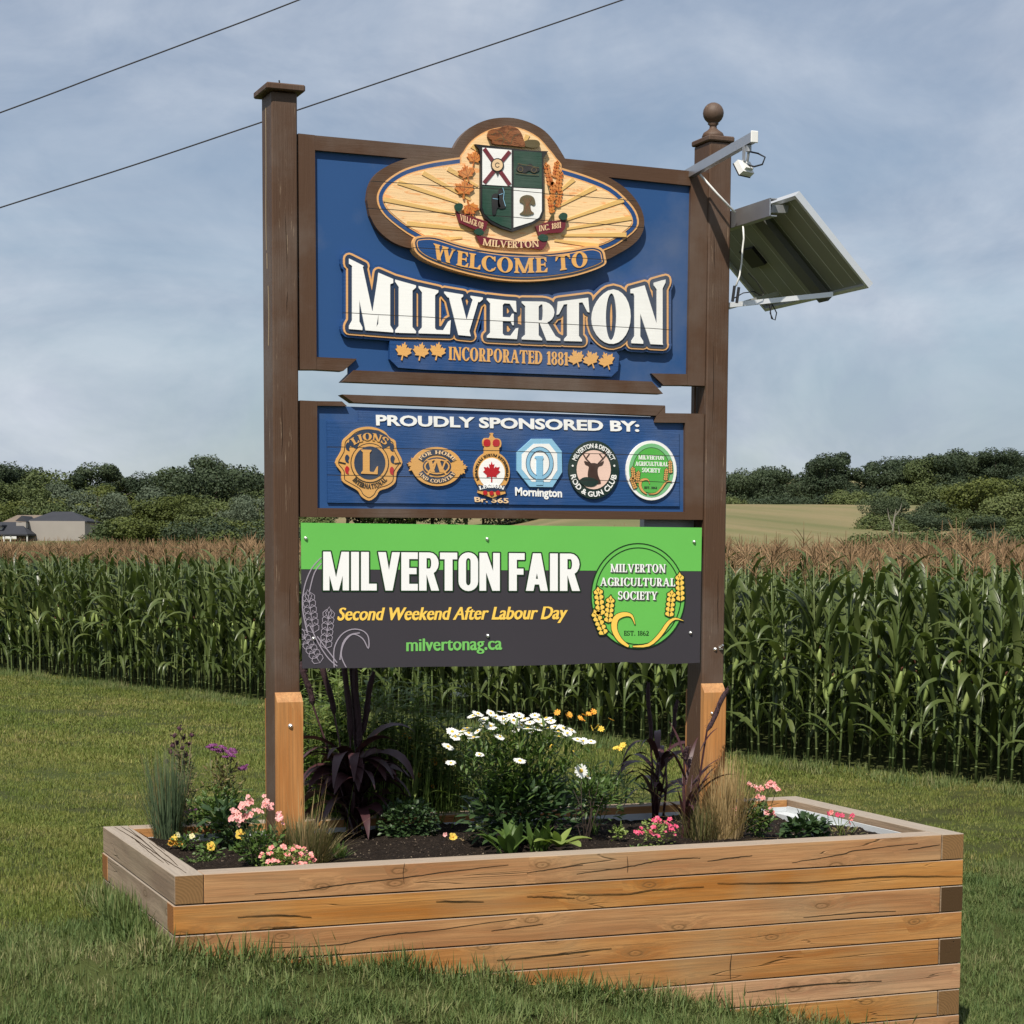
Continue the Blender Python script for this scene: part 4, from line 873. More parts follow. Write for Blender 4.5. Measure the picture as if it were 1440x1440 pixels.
# ================================================================== floodlight on its arm
ARMY = YS-.01
a0 = onY(975, 238, ARMY); 
tip = onX(1060, 193, a0.x+.012)
fl_ = tag(empty('floodlight', a0), 'small white floodlight on a grey metal arm at the top right of the sign', 'floodlight')
mb = MB(); a1 = Vector(a0)+Vector((0, .10, -.02)); wv = Vector((.016, 0, 0)); dirv = (tip-a0).normalized(); hv = Vector((1, 0, 0)).cross(dirv)*.024
mb.quadbox(a1, tip, wv, hv); mb.build('arm', m_alu, fl_)
tp = tip+dirv*(-.05)
mb = MB(); mb.box(tip.x-.02, tip.y-.012, tip.z-.028, tip.x+.02, tip.y-.002, tip.z+.03, .003); mb.build('end_cap', m_whitep, fl_)
mb = MB(); k = tp+Vector((0, 0, -.028)); mb.tube([k, k+Vector((0, 0, -.03))], .014, 10); mb.tube([k+Vector((0, 0, -.03)), k+Vector((0, .012, -.075))], .007, 8); mb.box(k.x-.02, k.y+.01, k.z-.075, k.x-.012, k.y+.03, k.z+.0, .0); mb.build('knuckle', m_alu2, fl_)
hc = k+Vector((0, .05, -.105)); fn = Vector((-.35, .78, -.52)).normalized(); sx_ = fn.cross(Vector((0, 0, 1))).normalized(); sy_ = sx_.cross(fn)
mb = MB(); mb.quadbox(hc-fn*.018, hc+fn*.012, sx_*.045, sy_*.035); mb.quadbox(hc-fn*.034, hc-fn*.0185, sx_*.03, sy_*.022); hd = mb.build('lamp_head', m_whitep, fl_)
mb = MB(); mb.quadbox(hc+fn*.0125, hc+fn*.018, sx_*.047, sy_*.037); mb.build('lens', m_blackp, fl_)
mb = MB(); c0 = hc-fn*.03; mb.tube([c0, c0+Vector((.02, -.03, -.012)), c0+Vector((.05, -.06, -.004)), c0+Vector((.06, -.07, .03)), c0+Vector((.03, -.05, .05)), k+Vector((.0, -.005, -.03))], .0045, 6); mb.build('cable', m_blackp, fl_, True)
# ================================================================== solar panel
ya = .30; A = onY(1118, 275, ya); B = onY(1222, 405, ya)
C3 = onX(1076, 440, B.x); yd = min(max(C3.y, 1.2), 1.75); D3 = Vector((A.x, yd, A.z)); C3 = Vector((B.x, yd, B.z))
sp = tag(empty('solar_panel', (XR+PW, YS+PD/2, A.z-.2)), 'tilted solar panel bracketed to the right post, seen from below', 'solar panel')
ux = (B-A).normalized(); uy = Vector((0, 1, 0)); un = ux.cross(uy); un = -un if un.z < 0 else un
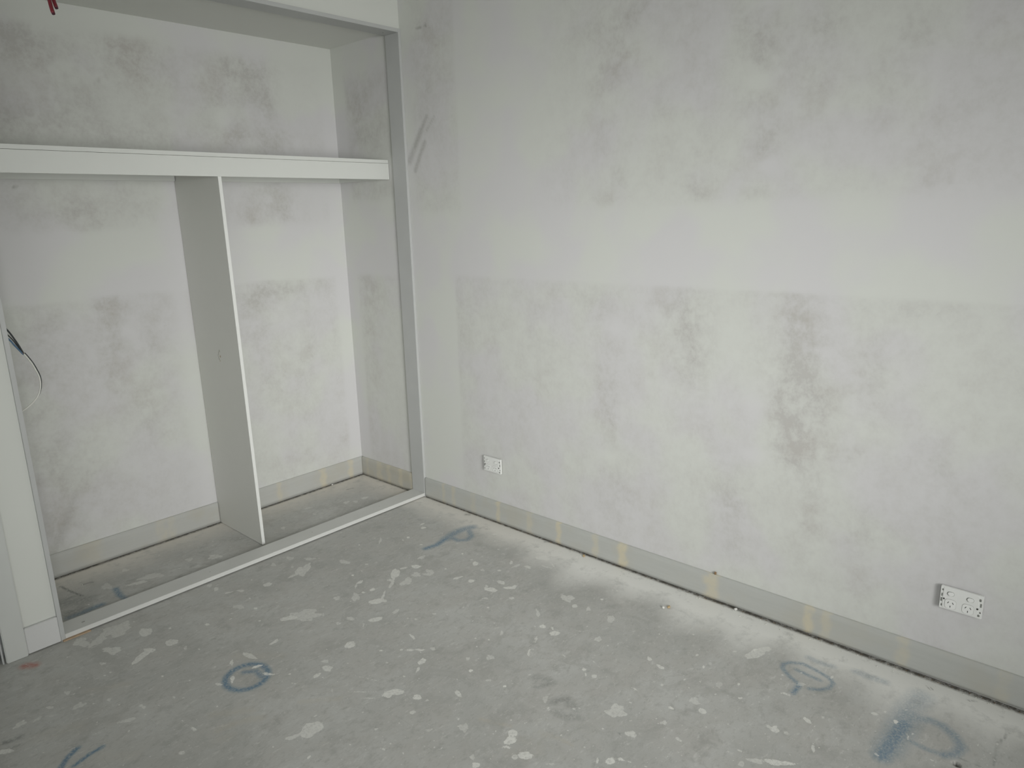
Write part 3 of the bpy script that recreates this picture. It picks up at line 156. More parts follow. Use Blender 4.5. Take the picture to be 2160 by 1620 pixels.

CHALLENGE:
State the count of lines in the data holding the word "part", adding nothing to it.

THE COMPLETED TASK:
2